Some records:
==========
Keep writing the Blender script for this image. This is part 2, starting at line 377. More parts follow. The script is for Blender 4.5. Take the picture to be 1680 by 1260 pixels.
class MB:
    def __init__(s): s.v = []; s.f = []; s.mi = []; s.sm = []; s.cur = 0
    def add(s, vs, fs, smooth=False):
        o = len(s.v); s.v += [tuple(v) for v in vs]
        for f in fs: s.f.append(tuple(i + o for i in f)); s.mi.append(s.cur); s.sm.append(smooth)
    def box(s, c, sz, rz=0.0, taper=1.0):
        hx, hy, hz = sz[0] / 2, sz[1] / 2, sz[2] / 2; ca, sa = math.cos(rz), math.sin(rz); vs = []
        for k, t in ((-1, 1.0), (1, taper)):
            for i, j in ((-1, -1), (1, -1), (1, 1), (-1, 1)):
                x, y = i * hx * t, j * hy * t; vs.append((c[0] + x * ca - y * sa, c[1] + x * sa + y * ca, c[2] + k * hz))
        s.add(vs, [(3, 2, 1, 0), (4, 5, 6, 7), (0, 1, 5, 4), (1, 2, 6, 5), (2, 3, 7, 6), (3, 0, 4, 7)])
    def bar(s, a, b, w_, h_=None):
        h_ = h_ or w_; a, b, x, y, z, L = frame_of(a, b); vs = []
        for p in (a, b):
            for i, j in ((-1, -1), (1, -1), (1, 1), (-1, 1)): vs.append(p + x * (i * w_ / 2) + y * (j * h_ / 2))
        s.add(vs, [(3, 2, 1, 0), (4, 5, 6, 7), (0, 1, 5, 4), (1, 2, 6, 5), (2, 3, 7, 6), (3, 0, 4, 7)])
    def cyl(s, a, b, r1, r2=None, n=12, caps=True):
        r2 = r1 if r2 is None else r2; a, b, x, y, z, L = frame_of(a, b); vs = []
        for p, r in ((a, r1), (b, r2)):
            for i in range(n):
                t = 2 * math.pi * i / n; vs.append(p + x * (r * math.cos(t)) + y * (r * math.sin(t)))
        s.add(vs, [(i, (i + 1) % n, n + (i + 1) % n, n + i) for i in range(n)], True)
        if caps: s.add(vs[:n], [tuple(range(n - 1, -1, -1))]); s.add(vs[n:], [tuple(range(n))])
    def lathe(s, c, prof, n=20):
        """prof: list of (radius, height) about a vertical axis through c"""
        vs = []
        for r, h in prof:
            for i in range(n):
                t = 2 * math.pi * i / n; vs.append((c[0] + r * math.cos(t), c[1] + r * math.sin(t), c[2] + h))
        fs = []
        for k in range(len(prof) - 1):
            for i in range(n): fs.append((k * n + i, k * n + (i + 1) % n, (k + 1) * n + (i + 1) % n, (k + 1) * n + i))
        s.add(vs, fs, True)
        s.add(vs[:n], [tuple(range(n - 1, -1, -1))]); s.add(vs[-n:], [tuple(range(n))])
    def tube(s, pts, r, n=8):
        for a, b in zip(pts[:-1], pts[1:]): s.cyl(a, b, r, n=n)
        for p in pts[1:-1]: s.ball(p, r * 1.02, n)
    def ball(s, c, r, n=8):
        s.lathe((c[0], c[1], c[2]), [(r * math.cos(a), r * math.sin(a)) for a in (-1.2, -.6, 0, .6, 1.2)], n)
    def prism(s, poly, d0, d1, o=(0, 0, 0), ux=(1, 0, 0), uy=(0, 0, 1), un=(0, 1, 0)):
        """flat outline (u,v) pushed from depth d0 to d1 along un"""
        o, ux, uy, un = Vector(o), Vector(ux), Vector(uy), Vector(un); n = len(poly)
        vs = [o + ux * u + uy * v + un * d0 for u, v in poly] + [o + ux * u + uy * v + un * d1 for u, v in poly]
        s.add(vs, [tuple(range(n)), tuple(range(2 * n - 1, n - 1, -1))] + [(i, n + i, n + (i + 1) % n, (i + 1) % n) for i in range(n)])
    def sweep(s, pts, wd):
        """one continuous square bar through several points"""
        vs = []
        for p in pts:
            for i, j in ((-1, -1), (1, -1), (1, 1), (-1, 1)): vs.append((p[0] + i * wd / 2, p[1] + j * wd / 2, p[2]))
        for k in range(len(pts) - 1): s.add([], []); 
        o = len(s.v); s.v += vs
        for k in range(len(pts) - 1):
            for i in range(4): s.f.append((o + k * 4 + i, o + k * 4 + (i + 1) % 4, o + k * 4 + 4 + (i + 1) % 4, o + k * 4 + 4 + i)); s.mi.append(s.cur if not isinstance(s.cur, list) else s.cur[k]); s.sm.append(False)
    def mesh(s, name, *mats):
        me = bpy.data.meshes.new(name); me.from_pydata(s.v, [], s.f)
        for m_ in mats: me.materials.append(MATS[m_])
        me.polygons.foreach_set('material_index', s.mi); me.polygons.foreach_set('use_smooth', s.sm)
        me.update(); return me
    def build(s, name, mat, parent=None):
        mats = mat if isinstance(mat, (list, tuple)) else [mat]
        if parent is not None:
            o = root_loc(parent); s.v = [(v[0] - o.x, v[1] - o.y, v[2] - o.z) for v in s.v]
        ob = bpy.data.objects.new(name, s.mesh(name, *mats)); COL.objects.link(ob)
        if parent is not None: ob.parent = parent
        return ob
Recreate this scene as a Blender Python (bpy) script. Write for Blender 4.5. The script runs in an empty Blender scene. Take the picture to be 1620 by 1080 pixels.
==========
Direction: Repeat back the data above, exact to the last character.

Answer below:
Keep writing the Blender script for this image. This is part 2, starting at line 377. More parts follow. The script is for Blender 4.5. Take the picture to be 1680 by 1260 pixels.
class MB:
    def __init__(s): s.v = []; s.f = []; s.mi = []; s.sm = []; s.cur = 0
    def add(s, vs, fs, smooth=False):
        o = len(s.v); s.v += [tuple(v) for v in vs]
        for f in fs: s.f.append(tuple(i + o for i in f)); s.mi.append(s.cur); s.sm.append(smooth)
    def box(s, c, sz, rz=0.0, taper=1.0):
        hx, hy, hz = sz[0] / 2, sz[1] / 2, sz[2] / 2; ca, sa = math.cos(rz), math.sin(rz); vs = []
        for k, t in ((-1, 1.0), (1, taper)):
            for i, j in ((-1, -1), (1, -1), (1, 1), (-1, 1)):
                x, y = i * hx * t, j * hy * t; vs.append((c[0] + x * ca - y * sa, c[1] + x * sa + y * ca, c[2] + k * hz))
        s.add(vs, [(3, 2, 1, 0), (4, 5, 6, 7), (0, 1, 5, 4), (1, 2, 6, 5), (2, 3, 7, 6), (3, 0, 4, 7)])
    def bar(s, a, b, w_, h_=None):
        h_ = h_ or w_; a, b, x, y, z, L = frame_of(a, b); vs = []
        for p in (a, b):
            for i, j in ((-1, -1), (1, -1), (1, 1), (-1, 1)): vs.append(p + x * (i * w_ / 2) + y * (j * h_ / 2))
        s.add(vs, [(3, 2, 1, 0), (4, 5, 6, 7), (0, 1, 5, 4), (1, 2, 6, 5), (2, 3, 7, 6), (3, 0, 4, 7)])
    def cyl(s, a, b, r1, r2=None, n=12, caps=True):
        r2 = r1 if r2 is None else r2; a, b, x, y, z, L = frame_of(a, b); vs = []
        for p, r in ((a, r1), (b, r2)):
            for i in range(n):
                t = 2 * math.pi * i / n; vs.append(p + x * (r * math.cos(t)) + y * (r * math.sin(t)))
        s.add(vs, [(i, (i + 1) % n, n + (i + 1) % n, n + i) for i in range(n)], True)
        if caps: s.add(vs[:n], [tuple(range(n - 1, -1, -1))]); s.add(vs[n:], [tuple(range(n))])
    def lathe(s, c, prof, n=20):
        """prof: list of (radius, height) about a vertical axis through c"""
        vs = []
        for r, h in prof:
            for i in range(n):
                t = 2 * math.pi * i / n; vs.append((c[0] + r * math.cos(t), c[1] + r * math.sin(t), c[2] + h))
        fs = []
        for k in range(len(prof) - 1):
            for i in range(n): fs.append((k * n + i, k * n + (i + 1) % n, (k + 1) * n + (i + 1) % n, (k + 1) * n + i))
        s.add(vs, fs, True)
        s.add(vs[:n], [tuple(range(n - 1, -1, -1))]); s.add(vs[-n:], [tuple(range(n))])
    def tube(s, pts, r, n=8):
        for a, b in zip(pts[:-1], pts[1:]): s.cyl(a, b, r, n=n)
        for p in pts[1:-1]: s.ball(p, r * 1.02, n)
    def ball(s, c, r, n=8):
        s.lathe((c[0], c[1], c[2]), [(r * math.cos(a), r * math.sin(a)) for a in (-1.2, -.6, 0, .6, 1.2)], n)
    def prism(s, poly, d0, d1, o=(0, 0, 0), ux=(1, 0, 0), uy=(0, 0, 1), un=(0, 1, 0)):
        """flat outline (u,v) pushed from depth d0 to d1 along un"""
        o, ux, uy, un = Vector(o), Vector(ux), Vector(uy), Vector(un); n = len(poly)
        vs = [o + ux * u + uy * v + un * d0 for u, v in poly] + [o + ux * u + uy * v + un * d1 for u, v in poly]
        s.add(vs, [tuple(range(n)), tuple(range(2 * n - 1, n - 1, -1))] + [(i, n + i, n + (i + 1) % n, (i + 1) % n) for i in range(n)])
    def sweep(s, pts, wd):
        """one continuous square bar through several points"""
        vs = []
        for p in pts:
            for i, j in ((-1, -1), (1, -1), (1, 1), (-1, 1)): vs.append((p[0] + i * wd / 2, p[1] + j * wd / 2, p[2]))
        for k in range(len(pts) - 1): s.add([], []); 
        o = len(s.v); s.v += vs
        for k in range(len(pts) - 1):
            for i in range(4): s.f.append((o + k * 4 + i, o + k * 4 + (i + 1) % 4, o + k * 4 + 4 + (i + 1) % 4, o + k * 4 + 4 + i)); s.mi.append(s.cur if not isinstance(s.cur, list) else s.cur[k]); s.sm.append(False)
    def mesh(s, name, *mats):
        me = bpy.data.meshes.new(name); me.from_pydata(s.v, [], s.f)
        for m_ in mats: me.materials.append(MATS[m_])
        me.polygons.foreach_set('material_index', s.mi); me.polygons.foreach_set('use_smooth', s.sm)
        me.update(); return me
    def build(s, name, mat, parent=None):
        mats = mat if isinstance(mat, (list, tuple)) else [mat]
        if parent is not None:
            o = root_loc(parent); s.v = [(v[0] - o.x, v[1] - o.y, v[2] - o.z) for v in s.v]
        ob = bpy.data.objects.new(name, s.mesh(name, *mats)); COL.objects.link(ob)
        if parent is not None: ob.parent = parent
        return ob
Recreate this scene as a Blender Python (bpy) script. Write for Blender 4.5. The script runs in an empty Blender scene. Take the picture to be 1620 by 1080 pixels.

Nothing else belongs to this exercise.